> Information provided:

Start

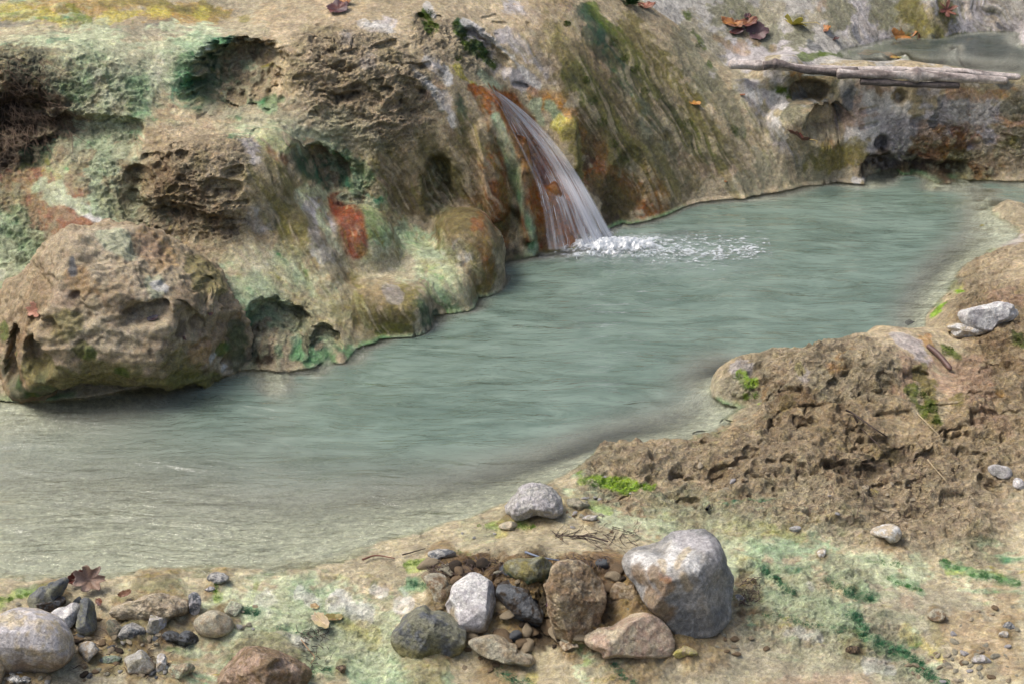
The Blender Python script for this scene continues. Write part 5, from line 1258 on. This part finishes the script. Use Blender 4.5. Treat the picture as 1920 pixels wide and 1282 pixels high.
# ------------------------------------------------------------ waterfall and foam
def water_white(name, attr=True, c=(.86,.87,.90)):
    m, t, o = new_mat(name); g = G(t)
    co = g.n('ShaderNodeTexCoord').outputs['Object']
    tr = g.n('ShaderNodeBsdfTransparent')
    df = g.n('ShaderNodeBsdfDiffuse', ins={'Color': (*c, 1)}); tl = g.n('ShaderNodeBsdfTranslucent', ins={'Color': (*c, 1)})
    gl = g.n('ShaderNodeBsdfGlossy', ins={'Roughness': .25})
    w1 = g.n('ShaderNodeMixShader', ins={0: .3, 1: df.outputs[0], 2: tl.outputs[0]}); w2 = g.n('ShaderNodeMixShader', ins={0: .12, 1: w1.outputs[0], 2: gl.outputs[0]})
    f = g.n('ShaderNodeAttribute', attribute_name='dens').outputs['Fac']
    s = g.n('ShaderNodeMixShader', ins={0: f, 1: tr.outputs[0], 2: w2.outputs[0]}); t.links.new(s.outputs[0], o.inputs[0]); return m
def with_dens(o, d):
    a = o.data.attributes.new('dens', 'FLOAT', 'POINT'); a.data.foreach_set('value', np.asarray(d, np.float32)); return o
fe = bpy.data.objects.new('waterfall', None); C.collection.objects.link(fe); fe.location = atz(1085, 462, 0)
tag(fe, 'small white waterfall running down the rust-red chute into the pool', 'waterfall')
Lp = [(900,160),(932,190),(952,230),(975,280),(1000,335),(1016,390),(1022,440),(1024,468)]
Rp = [(908,158),(950,182),(1000,222),(1050,275),(1085,325),(1115,375),(1142,425),(1168,462)]
ns, nt_ = 260, 150
def lift(s, t):      # metres the water stands clear of the rock, towards the pool
    return .016 + .018*sst(.1,.5,s) + .060*sst(.45, 1, s)*(t**1.2)
def fall_pt(s, t):
    i = s*(len(Lp)-1); k = min(int(i), len(Lp)-2); f = i-k
    l = np.array(Lp[k])*(1-f)+np.array(Lp[k+1])*f; r = np.array(Rp[k])*(1-f)+np.array(Rp[k+1])*f
    return l*(1-t)+r*t
base_l = [hit(*p, bvh2) for p in Lp]; base_r = [hit(*p, bvh2) for p in Rp]
Ls = spline(Lp, 40); Rs = spline(Rp, 40)
G0 = np.zeros((40, 9, 3))
for i in range(40):
    for j in range(9):
        q = Ls[i]*(1-j/8)+Rs[i]*(j/8); h_ = hit(q[0], q[1], bvh2); d = ray(*q); tt = (h_[1]-lift(i/39, j/8))/d[1]; G0[i, j] = np.array([0,0,CH])+d*tt
# water smooths over the rock: relax depth
for _ in range(6): G0[1:-1, :, :] = (G0[1:-1]*2+G0[:-2]+G0[2:])/4; G0[:, 1:-1] = (G0[:, 1:-1]*2+G0[:, :-2]+G0[:, 2:])/4
def G_at(s, t):
    i = np.clip(s, 0, .9999)*39; j = np.clip(t, 0, .9999)*8; a = i.astype(int); b = j.astype(int); fa = (i-a)[:,None]; fb = (j-b)[:,None]
    return (G0[a,b]*(1-fa)+G0[a+1,b]*fa)*(1-fb)+(G0[a,b+1]*(1-fa)+G0[a+1,b+1]*fa)*fb
s_, t_ = np.meshgrid(np.linspace(0,1,ns), np.linspace(0,1,nt_), indexing='ij'); s_ = s_.ravel(); t_ = t_.ravel()
def layer(name, off, seed, k, tf):
    Pp = G_at(s_, t_); K = np.stack([t_*20+seed, s_*1.8, 0*s_+seed], 1); a1 = fbm(K, 1, 3, seed); K2 = np.stack([t_*70+seed, s_*5, 0*s_], 1); a2 = fbm(K2, 1, 2, seed+1); K3 = np.stack([t_*9+seed, s_*3, 0*s_], 1); a3 = fbm(K3, 1, 2, seed+5)
    Pp[:,1] -= off + (a1-.5)*.012*s_
    d = sst(.44, .80, a1*.5+a2*.22+a3*.38+.14*(tf(t_, s_)-.4))*k
    d = d*sst(0, .06, t_)*sst(1, .93, t_)*sst(.02, .16, s_)*np.clip(tf(t_, s_)*1.2, 0, 1)
    with_dens(mesh_obj(name, Pp-np.array(fe.location), quads(ns, nt_), M_FALL, fe), d)
M_FALL = water_white('falling_water')
layer('water_sheet', .0, 3, .72, lambda t, s: .45+.6*sst(.2,.75,t)*sst(.35,.8,s)+.35*sst(.6,.2,s)*sst(.15,.5,t))
layer('water_sheet', .010, 14, .6, lambda t, s: .3+.7*sst(.3,.8,t)*sst(.2,.8,s)+.5*sst(.5,.1,s)*sst(.1,.5,t))
layer('water_sheet', .02, 9, .66, lambda t, s: .15+.9*sst(.4,.8,t)*sst(.3,.7,s)+.3*sst(.6,.2,s)*sst(.3,.7,t))
# separate strands of falling water
parts = []; dn = []
for i in range(150):
    hi = random.random() < .65
    t0 = random.betavariate(2.6, 1.6) if hi else random.random(); s0 = random.uniform(.18, .92); L = random.uniform(.015, .06)*(1+.8*s0); dr = random.uniform(-.03,.03)
    ss = np.linspace(s0, min(s0+L, 1.0), 7); tt = np.clip(t0+dr*np.linspace(0,1,7), .02, .98); q = G_at(ss, tt); q[:,1] -= random.uniform(.004,.035)*ss; 
    r_ = random.uniform(.0003,.0010); parts.append(tube(q, r_*np.array([.2,.8,1,1,.9,.6,.1]), 5)); dn += [random.uniform(.25,.85)]*(7*5)
# splash: short arcs thrown from the foot
for i in range(420):
    px_ = random.gauss(1140, 24); p0 = atz(px_, random.uniform(448, 478), 0); vx, vy, vz = random.gauss(.16,.2), random.gauss(-.1,.2), random.uniform(.3,1.0)*(1 if random.random() < .4 else .5)
    ta = random.uniform(0, vz/5); tb = ta+.025; tq = np.linspace(ta, tb, 4)
    q = np.stack([p0[0]+vx*tq, p0[1]+vy*tq, np.maximum(vz*tq-4.9*tq**2, 0)], 1); parts.append(tube(q, np.array([.2,1,1,.2])*random.uniform(.0005,.0014), 5)); dn += [random.uniform(.4,.9)]*20
v_, f_ = merge(parts); with_dens(mesh_obj('water_strands', v_-np.array(fe.location), f_, M_FALL, fe), dn)['kind'] = 'stuff'
# churned foam where the fall lands, thinning out downstream: bubbles and froth patches on the water
def froth():
    ax = np.arange(.10, .98, .004); ay = np.arange(6.15, 6.95, .004); XX, YY = np.meshgrid(ax, ay); x = XX.ravel(); y = YY.ravel()
    z = np.zeros_like(x); Pq = np.stack([x, y, z], 1); ppx, ppy = proj(Pq)
    K = np.stack([x*1.0, y*1.6, z], 1).astype(np.float32); wv = K + .05*np.stack([fbm(K, 10, 2, 4)-.5, fbm(K, 10, 2, 5)-.5, 0*x], 1)*[1,1,0]
    n_ = fbm(wv, 38, 5, 6, .7); nf = fbm(wv, 120, 2, 8)
    core = np.exp(-(((ppx-1195)/62)**2+((ppy-464)/15)**2)) + .9*np.exp(-(((ppx-1105)/75)**2+((ppy-466)/15)**2))
    mid = .62*np.exp(-(((ppx-1260)/125)**2+((ppy-472)/30)**2)) + .5*np.exp(-(((ppx-1090)/90)**2+((ppy-478)/14)**2))
    far = .50*np.exp(-(((ppx-1310)/120)**2+((ppy-476)/40)**2)) + .34*np.exp(-(((ppx-1430)/90)**2+((ppy-462)/26)**2))
    e = np.maximum(np.maximum(core, mid), far)
    d = sst(0, .26, n_*.7+nf*.38 - (.78-.54*e)); d *= np.clip(e*3, 0, 1); d = np.maximum(d, np.clip(core*.55+mid*.42+far*.12, 0, .6)*(.45+.9*nf)*sst(.30,.62,n_))
    hh = .004 + core*.028*(n_*1.6-.1) + .004*nf + ripples(x, y)*.9
    q = quads(len(ay), len(ax)); keep = (d[q].max(1) > .01); q = q[keep]; u_, inv = np.unique(q, return_inverse=True)
    o = mesh_obj('foam', np.stack([x, y, hh], 1)[u_], inv.reshape(-1,4), water_white('foam', c=(.72,.76,.80))); with_dens(o, np.clip(d[u_]*(.7+.5*nf[u_]), 0, .9)); o['kind'] = 'stuff'
    tag(o, 'white churned foam spreading over the pool from the foot of the waterfall', 'foam')
froth()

End

> Task:
Track down every line of the material containing the string "from", and copy it.

> Finished task:
The Blender Python script for this scene continues. Write part 5, from line 1258 on. This part finishes the script. Use Blender 4.5. Treat the picture as 1920 pixels wide and 1282 pixels high.
# splash: short arcs thrown from the foot
    tag(o, 'white churned foam spreading over the pool from the foot of the waterfall', 'foam')